Bird-Friendly Communities

Charlotte Lights Out Volunteers Help Migrating Birds

Please welcome guest-blogger and Audubon North Carolina volunteer, Kim Brand. Kim is a resident of Winston-Salem and a member of Forsyth Audubon. She launched Winston-Salem's Lights Out program, and currently oversees the Bird Friendly Communities program for N.C. 

It was just a regular day for Jill Palmer when she saved a Winter Wren and a Wood Thrush - one of our fastest-declining songbirds, both before daybreak.

Jill was walking the streets in uptown Charlotte on a crisp fall morning as part of Lights Out Charlotte, a partnership between Mecklenburg Audubon, Mecklenburg County Parks and Recreation, and Audubon North Carolina. Both birds had flown into windows in uptown Charlotte, and were most likely attracted to the area because of the lights on tall buildings.

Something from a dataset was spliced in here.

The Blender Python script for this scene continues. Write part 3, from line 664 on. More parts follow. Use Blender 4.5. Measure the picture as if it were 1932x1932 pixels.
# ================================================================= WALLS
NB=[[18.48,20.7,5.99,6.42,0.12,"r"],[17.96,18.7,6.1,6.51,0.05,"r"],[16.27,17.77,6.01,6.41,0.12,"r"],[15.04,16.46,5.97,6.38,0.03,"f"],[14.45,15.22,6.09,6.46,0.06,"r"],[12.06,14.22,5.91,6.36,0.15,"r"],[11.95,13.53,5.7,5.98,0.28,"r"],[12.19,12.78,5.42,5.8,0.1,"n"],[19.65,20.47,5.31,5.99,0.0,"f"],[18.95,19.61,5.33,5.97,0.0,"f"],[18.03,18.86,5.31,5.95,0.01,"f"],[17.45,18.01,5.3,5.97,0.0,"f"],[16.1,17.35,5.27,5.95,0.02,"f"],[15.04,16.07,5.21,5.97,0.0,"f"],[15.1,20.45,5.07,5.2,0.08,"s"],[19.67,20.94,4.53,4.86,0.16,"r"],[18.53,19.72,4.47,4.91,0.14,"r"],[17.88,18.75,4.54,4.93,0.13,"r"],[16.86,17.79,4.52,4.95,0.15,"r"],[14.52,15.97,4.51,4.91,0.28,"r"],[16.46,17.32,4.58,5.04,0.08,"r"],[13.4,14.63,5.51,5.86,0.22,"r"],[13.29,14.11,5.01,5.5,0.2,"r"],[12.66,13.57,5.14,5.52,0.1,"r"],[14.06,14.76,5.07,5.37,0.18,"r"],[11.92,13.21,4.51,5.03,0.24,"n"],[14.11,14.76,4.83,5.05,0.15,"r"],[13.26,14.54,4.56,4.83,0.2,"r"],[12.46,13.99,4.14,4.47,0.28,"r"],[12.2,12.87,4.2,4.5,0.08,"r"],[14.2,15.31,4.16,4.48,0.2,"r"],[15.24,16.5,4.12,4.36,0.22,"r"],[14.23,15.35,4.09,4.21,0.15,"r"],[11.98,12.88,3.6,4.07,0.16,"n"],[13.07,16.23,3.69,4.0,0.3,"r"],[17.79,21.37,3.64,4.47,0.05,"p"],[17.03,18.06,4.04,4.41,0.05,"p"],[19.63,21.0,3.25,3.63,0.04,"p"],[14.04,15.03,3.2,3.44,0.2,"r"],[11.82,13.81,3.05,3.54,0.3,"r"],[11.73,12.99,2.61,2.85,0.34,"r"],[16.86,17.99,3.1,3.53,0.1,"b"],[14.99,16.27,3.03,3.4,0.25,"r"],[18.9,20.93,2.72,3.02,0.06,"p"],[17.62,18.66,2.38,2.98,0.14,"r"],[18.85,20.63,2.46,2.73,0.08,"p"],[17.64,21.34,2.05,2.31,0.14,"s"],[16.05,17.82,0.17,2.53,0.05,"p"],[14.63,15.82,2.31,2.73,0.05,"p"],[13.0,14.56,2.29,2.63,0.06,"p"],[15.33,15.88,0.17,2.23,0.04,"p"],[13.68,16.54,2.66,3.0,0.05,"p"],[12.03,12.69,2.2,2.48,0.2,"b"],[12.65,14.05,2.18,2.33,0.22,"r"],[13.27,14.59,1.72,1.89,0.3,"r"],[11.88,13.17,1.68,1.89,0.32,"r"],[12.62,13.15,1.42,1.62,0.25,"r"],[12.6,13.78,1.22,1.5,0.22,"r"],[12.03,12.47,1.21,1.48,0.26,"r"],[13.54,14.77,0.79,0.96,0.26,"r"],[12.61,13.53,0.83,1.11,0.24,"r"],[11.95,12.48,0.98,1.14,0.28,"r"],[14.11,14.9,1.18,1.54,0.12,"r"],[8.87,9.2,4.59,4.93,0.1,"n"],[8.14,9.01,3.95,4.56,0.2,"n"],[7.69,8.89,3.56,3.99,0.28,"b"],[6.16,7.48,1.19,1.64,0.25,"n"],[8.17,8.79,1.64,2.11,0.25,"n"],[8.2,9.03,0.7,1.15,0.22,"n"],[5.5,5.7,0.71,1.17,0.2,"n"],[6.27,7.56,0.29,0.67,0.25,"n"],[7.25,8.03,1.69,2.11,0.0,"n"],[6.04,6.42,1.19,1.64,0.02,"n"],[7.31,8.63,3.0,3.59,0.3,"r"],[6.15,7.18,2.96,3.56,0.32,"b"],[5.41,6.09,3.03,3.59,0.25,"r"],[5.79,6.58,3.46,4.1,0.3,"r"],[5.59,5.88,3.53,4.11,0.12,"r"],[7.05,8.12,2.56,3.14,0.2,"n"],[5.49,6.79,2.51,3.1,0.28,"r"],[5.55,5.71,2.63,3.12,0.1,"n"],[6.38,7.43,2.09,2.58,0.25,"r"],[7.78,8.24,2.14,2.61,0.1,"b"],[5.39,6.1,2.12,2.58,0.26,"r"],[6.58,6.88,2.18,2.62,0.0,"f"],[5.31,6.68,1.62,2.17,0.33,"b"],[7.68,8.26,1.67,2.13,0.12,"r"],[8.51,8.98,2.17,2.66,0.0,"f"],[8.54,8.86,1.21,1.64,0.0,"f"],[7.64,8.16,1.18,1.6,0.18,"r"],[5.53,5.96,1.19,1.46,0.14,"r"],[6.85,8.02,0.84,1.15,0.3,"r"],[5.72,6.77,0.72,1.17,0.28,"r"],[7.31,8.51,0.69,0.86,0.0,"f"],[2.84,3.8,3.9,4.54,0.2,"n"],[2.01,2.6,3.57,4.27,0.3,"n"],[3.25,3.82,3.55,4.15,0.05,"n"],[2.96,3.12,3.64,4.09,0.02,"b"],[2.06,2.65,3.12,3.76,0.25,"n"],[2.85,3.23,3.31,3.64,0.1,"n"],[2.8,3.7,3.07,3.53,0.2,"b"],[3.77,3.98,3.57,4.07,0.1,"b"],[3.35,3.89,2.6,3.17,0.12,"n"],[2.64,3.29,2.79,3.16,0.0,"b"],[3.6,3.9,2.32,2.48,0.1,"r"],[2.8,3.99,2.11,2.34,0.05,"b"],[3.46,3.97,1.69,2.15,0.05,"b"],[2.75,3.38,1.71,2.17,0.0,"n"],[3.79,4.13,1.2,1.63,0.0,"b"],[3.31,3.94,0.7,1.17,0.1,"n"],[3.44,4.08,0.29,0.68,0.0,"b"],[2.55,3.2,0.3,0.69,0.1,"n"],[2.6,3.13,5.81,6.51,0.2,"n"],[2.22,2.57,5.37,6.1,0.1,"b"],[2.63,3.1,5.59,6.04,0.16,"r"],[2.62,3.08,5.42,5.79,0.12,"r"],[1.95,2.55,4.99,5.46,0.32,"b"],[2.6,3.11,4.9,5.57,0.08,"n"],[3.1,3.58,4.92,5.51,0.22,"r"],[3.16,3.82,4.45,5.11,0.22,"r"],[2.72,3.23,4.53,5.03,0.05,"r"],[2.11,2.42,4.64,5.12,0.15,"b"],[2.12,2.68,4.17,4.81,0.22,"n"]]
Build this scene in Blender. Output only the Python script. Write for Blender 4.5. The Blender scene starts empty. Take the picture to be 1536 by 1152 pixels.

Jill, who is president of Mecklenburg Audubon, launched Lights Out after hearing about a similar program in Winston-Salem at Audubon North Carolina Chapter Day in early 2012. Lights Out Charlotte volunteers began their third full season of monitoring on Monday, September 23. Volunteers have found 154 dead and 18 injured birds so far. More than 30 volunteers have risen before dawn to look for these birds.

Volunteers capture live birds, many of which are simply stunned and can be released after spending an hour or two in a paper bag. Injured birds go to a federally licensed, local songbird rehabilitator. The dead birds collected go to the North Carolina Museum of Natural Sciences in Raleigh, where they are used for science and education.

Most buildings in uptown Charlotte have reduced their lighting over the past few years as part of Duke Energy's SmartEnergy Now program, going dark from 11 p.m. to 5 a.m. However, those pre-dawn hours can be very important for migratory birds as they complete their flight for the night.

This fact was demonstrated by flight calls heard by Brian Bockhahn of NC State Parks on September 24. At Hanging Rock State Park, Brian heard constant flight calls from 5:30 to 7 a.m. and experienced an "overwhelming peak" from 6:30 to 6:45 a.m.

So far, Jill is hearing a firm "no" from corporate building managers when she asks for participation in the Lights Out program until daybreak. But you can bet she won't give up trying to protect the birds that fly past Charlotte along the Atlantic Flyway!